The judiciary itself is outside the purview of the RTI; it is ethical:

  • Section 24: For any information to be exempted under the Act, it must fall under the purview of the exemptions provided by the statute under Sec. 24. Interestingly, the section does not include the judicial organ of the Government. This makes the whole issue of applicability of the Act on the judiciary indisputable.
  • Section 10: Sec. 10 of the Act provides with the rule of severability which means that if the disclosure of information involves private information, such disclosure may reasonably be severed or separated from any part of the information and other relevant information will be made available to the public.
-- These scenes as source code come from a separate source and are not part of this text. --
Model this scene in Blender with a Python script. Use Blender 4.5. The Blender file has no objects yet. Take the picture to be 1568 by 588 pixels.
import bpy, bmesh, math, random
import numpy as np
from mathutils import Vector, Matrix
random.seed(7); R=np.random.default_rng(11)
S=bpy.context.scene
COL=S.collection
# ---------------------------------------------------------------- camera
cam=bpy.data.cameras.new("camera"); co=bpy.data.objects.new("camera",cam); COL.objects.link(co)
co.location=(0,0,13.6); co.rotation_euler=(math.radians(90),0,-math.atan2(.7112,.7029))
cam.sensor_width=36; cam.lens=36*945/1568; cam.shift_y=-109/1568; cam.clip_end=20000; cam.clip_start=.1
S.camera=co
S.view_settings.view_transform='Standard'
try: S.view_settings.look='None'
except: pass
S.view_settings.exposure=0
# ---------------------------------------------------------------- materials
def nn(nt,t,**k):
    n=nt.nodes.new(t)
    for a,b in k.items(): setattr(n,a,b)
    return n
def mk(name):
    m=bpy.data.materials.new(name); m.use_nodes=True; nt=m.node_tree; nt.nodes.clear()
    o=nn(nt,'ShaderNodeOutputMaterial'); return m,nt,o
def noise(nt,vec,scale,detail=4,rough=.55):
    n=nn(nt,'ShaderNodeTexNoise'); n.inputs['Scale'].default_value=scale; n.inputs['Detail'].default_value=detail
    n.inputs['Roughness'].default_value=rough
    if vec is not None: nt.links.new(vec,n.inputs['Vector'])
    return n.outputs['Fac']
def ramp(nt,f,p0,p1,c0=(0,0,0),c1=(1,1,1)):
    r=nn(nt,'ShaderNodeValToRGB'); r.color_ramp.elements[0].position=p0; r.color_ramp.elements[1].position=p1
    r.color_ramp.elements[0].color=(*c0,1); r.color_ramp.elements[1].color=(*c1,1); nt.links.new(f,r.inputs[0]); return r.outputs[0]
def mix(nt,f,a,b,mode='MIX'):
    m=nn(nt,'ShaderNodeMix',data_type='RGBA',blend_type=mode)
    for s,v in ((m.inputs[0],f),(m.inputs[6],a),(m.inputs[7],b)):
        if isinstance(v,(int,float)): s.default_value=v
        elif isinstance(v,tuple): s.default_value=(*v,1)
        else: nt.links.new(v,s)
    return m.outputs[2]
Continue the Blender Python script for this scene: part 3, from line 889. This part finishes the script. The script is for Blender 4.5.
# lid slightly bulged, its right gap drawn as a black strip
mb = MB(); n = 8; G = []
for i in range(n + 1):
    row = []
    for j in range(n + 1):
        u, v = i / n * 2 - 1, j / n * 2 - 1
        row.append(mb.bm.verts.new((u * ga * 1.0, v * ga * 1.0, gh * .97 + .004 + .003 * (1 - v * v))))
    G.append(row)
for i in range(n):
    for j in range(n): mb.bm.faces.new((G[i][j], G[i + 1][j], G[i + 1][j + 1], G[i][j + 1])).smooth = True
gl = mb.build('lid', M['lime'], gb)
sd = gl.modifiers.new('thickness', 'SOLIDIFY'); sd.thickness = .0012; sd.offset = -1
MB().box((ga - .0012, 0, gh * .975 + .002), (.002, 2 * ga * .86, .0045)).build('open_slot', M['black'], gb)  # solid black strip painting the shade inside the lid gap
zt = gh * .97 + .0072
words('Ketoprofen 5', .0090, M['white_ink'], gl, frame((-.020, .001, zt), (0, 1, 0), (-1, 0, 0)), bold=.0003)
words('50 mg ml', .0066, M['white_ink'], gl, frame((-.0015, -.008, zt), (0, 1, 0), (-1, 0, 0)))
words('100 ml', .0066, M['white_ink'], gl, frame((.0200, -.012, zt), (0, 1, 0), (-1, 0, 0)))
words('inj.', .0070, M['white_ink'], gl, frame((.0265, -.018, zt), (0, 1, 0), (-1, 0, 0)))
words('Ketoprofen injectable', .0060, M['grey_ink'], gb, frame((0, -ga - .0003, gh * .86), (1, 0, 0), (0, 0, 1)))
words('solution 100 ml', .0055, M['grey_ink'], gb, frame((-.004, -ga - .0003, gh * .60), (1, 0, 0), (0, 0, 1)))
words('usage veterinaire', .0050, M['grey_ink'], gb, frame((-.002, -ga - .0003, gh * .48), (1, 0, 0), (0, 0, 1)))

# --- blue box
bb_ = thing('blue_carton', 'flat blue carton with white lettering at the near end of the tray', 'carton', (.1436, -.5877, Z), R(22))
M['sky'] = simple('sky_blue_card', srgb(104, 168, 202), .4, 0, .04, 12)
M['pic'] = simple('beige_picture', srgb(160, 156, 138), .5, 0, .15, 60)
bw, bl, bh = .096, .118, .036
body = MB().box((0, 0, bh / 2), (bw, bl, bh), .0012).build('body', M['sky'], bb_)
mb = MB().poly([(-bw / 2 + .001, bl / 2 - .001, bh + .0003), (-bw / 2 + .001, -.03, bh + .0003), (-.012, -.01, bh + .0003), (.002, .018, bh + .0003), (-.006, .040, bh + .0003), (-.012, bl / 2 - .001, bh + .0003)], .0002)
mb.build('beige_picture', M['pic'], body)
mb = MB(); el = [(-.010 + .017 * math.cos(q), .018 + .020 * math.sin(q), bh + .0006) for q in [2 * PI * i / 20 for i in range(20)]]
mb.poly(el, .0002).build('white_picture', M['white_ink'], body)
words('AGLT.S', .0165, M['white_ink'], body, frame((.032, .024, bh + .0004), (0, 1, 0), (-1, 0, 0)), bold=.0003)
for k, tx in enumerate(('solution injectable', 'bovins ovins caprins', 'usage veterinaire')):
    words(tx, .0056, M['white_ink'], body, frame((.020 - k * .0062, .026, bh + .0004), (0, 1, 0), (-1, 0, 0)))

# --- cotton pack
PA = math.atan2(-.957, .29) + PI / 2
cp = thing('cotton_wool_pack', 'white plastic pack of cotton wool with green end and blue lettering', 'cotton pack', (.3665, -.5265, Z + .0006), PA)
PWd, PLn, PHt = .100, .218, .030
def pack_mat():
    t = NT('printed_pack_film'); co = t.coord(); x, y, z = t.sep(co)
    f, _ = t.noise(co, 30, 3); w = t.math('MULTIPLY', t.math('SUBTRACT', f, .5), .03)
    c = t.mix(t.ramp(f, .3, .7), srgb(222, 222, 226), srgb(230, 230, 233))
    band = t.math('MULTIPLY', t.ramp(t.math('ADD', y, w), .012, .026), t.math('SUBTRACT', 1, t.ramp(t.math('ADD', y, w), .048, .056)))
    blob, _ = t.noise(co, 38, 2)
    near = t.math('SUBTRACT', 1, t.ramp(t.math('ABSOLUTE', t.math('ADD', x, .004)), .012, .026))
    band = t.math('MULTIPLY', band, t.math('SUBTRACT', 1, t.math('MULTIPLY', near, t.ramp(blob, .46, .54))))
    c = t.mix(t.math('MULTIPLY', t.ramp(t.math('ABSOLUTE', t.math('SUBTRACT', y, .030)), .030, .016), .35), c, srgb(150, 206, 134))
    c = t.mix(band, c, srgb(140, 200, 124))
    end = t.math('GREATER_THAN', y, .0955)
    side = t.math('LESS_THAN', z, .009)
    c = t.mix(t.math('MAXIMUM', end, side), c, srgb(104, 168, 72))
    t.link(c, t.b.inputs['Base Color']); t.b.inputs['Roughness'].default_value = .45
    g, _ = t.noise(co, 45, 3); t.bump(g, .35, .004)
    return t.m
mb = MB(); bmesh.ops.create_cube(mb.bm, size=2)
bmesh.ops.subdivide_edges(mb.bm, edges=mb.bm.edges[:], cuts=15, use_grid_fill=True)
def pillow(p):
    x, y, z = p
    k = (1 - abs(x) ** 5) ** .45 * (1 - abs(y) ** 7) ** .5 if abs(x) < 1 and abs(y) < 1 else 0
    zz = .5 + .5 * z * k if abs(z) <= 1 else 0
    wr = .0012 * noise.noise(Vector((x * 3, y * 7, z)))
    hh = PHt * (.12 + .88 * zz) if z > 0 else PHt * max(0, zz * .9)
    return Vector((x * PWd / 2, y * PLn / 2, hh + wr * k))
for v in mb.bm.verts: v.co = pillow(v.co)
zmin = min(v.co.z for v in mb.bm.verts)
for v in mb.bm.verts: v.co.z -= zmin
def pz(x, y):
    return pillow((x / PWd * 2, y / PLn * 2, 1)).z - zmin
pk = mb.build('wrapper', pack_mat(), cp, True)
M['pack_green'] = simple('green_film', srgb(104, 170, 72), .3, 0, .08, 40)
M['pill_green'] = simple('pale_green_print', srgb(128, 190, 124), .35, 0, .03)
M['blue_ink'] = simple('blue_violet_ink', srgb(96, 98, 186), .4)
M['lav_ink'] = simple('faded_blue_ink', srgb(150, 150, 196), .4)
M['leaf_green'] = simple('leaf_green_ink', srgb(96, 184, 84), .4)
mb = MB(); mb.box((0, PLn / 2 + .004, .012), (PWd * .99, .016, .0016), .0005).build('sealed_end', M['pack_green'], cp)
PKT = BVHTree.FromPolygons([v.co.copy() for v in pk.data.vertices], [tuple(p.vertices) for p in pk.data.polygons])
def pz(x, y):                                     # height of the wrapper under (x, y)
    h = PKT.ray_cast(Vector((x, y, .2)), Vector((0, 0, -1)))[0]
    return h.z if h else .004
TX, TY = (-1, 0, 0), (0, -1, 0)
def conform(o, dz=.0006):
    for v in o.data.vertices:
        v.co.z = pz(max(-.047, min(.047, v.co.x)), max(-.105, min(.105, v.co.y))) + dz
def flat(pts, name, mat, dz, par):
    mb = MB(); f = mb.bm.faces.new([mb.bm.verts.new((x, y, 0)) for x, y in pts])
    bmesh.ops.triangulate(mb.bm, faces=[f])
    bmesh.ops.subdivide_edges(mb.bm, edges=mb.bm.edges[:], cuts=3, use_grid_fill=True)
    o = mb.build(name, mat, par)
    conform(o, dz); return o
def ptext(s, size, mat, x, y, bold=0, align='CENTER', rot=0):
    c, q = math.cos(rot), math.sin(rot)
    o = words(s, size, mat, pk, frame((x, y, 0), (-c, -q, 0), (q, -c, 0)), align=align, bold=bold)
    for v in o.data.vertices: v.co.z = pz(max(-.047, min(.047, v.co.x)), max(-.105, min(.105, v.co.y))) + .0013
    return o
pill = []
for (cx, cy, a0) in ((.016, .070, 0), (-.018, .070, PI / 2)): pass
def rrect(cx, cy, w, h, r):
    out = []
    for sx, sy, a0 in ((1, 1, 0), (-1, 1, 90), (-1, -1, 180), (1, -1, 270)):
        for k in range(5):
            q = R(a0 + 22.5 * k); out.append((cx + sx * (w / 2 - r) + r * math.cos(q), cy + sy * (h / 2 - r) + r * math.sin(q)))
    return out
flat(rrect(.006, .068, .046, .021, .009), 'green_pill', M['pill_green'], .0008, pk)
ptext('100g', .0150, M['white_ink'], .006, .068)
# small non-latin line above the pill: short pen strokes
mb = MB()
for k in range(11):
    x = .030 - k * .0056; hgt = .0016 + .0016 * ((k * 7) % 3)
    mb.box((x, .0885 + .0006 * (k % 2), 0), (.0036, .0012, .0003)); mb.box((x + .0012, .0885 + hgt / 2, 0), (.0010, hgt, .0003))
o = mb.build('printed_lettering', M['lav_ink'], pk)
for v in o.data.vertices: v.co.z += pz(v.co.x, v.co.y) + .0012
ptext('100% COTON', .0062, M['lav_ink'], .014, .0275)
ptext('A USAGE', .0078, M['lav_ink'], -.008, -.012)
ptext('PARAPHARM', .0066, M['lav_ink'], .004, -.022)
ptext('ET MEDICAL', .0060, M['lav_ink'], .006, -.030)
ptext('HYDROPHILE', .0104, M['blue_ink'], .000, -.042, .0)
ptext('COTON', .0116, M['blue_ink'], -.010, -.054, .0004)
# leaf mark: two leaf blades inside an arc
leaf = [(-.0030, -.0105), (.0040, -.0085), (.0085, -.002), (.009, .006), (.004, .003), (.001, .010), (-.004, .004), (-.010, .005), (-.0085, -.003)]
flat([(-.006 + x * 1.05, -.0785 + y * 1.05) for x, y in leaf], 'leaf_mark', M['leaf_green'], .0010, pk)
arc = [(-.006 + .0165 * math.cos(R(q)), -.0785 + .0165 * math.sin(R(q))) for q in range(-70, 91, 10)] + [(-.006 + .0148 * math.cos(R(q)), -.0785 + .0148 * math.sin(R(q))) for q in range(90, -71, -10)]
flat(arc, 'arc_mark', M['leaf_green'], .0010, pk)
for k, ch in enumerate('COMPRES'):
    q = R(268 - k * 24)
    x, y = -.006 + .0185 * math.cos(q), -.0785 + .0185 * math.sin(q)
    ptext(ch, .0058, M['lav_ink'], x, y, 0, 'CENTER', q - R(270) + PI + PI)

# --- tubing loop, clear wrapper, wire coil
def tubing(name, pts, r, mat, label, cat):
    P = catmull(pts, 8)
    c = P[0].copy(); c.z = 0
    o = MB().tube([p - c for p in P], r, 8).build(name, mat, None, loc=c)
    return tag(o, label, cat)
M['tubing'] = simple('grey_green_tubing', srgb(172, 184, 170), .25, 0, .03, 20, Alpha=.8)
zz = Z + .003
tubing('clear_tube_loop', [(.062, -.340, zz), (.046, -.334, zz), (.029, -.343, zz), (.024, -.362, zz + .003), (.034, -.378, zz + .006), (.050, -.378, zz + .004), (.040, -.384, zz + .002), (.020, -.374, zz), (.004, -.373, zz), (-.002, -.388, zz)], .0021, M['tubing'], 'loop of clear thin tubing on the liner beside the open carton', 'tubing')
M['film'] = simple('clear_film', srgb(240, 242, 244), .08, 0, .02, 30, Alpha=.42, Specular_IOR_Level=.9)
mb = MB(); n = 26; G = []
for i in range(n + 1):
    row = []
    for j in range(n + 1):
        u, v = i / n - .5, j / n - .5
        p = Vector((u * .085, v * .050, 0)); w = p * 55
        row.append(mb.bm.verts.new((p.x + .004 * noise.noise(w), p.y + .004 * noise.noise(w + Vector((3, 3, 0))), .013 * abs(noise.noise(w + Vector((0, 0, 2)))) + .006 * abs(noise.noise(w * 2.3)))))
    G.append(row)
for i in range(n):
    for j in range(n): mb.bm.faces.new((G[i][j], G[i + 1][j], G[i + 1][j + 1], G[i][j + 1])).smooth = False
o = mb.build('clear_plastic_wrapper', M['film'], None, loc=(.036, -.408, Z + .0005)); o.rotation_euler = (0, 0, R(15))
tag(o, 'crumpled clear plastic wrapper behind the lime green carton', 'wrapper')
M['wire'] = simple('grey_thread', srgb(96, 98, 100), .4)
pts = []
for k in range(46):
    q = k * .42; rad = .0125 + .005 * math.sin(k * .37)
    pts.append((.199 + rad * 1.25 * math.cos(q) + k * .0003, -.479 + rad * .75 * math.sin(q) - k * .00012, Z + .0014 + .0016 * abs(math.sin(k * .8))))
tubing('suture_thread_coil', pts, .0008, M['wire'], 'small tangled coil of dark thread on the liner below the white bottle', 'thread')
Example, if the information involves private information that has a connection with the health or life of the judge which he feels should be protected under the umbrella of his Right to Health and Privacy
  • To protect democracy: Another reason to allow the application of RTI on the judiciary is the protection of the doctrine of distribution of powers between organs of the Government. Like most of the democracies of the world, the executive and the legislature are directly questioned for their actions. 

Conclusion

In order to attract the provisions of the Act, the information sought must have a larger public interest. If disclosure of assets of the judiciary is essential to be kept open in the public domain, then there is no denying the fact that the same should be done unarguably. If not, then the judge has no reason to fear such disclosure. The only thing which the judiciary should worry about is to secure public confidence.